The Woolf Institute studies how relations between Jews, Christians and Muslims can enhance our understanding of key concepts of public life: community and identity, mutual respect, personal responsibility, and social solidarity. Combining theology with the social sciences and the humanities, the Institute, which works closely with the University of Cambridge, seeks to strengthen the ethical framework that is needed for political, economic and social life.

Its teaching and research examines common purpose and points of difference between Jews, Christians and Muslims from a multidisciplinary perspective. In addition to the pursuit of knowledge, the Institute designs public education programmes aimed at improving public and voluntary sector services and linking difference with the broader sustainability of communities.
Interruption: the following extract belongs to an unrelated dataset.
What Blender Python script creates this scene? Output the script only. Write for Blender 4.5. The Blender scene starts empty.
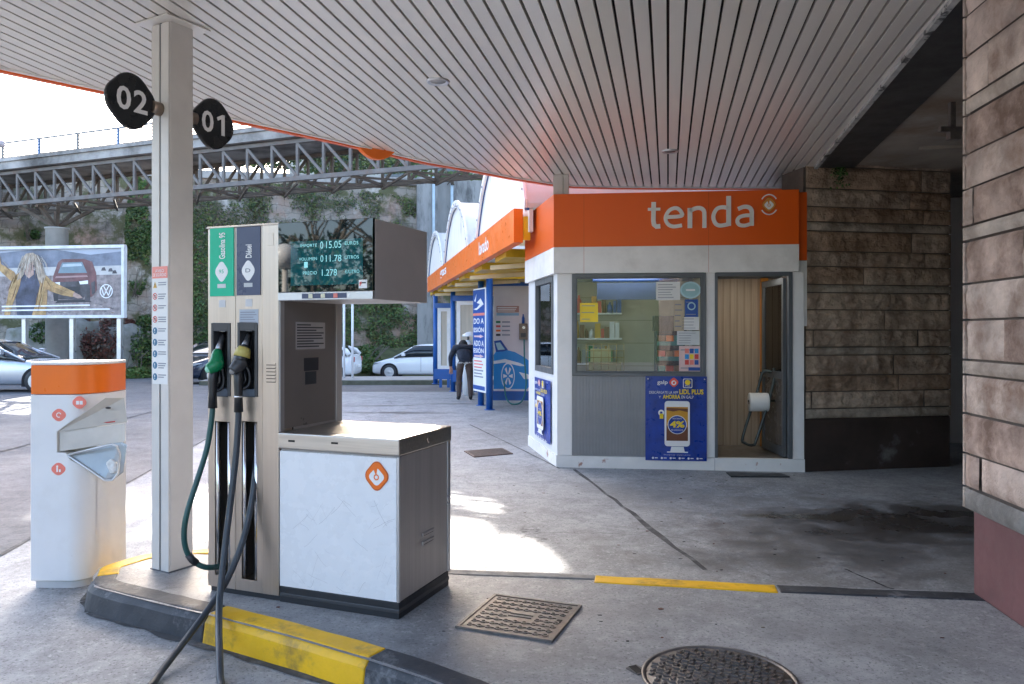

Founded by Dr Edward Kessler MBE, described by the Times Higher Education Supplement as “probably the most prolific figure in interfaith academia”, the Institute is named in honour of The Rt Hon Lord Woolf, CH, former Lord Chief Justice of England and Wales.

Dr Kessler set up the Institute in 1998 with Rev Prof Martin Forward; both had been involved in the study and practice of interfaith dialogue for many years, and had realised that few seminaries or universities were able to offer courses on the insights of the encounter between Judaism and Christianity.

Establishing the college in Cambridge enables the Institute to teach students from one of the world’s leading universities and have access to its rich learning environment; as Associate Member of the Cambridge Theological Federation, the Institute teaches future leaders from the main Christian denominations. It works closely with the University’s Prince Alwaleed Bin Talal Centre for Islamic Studies and the Faculty of Asian and Middle Eastern Studies.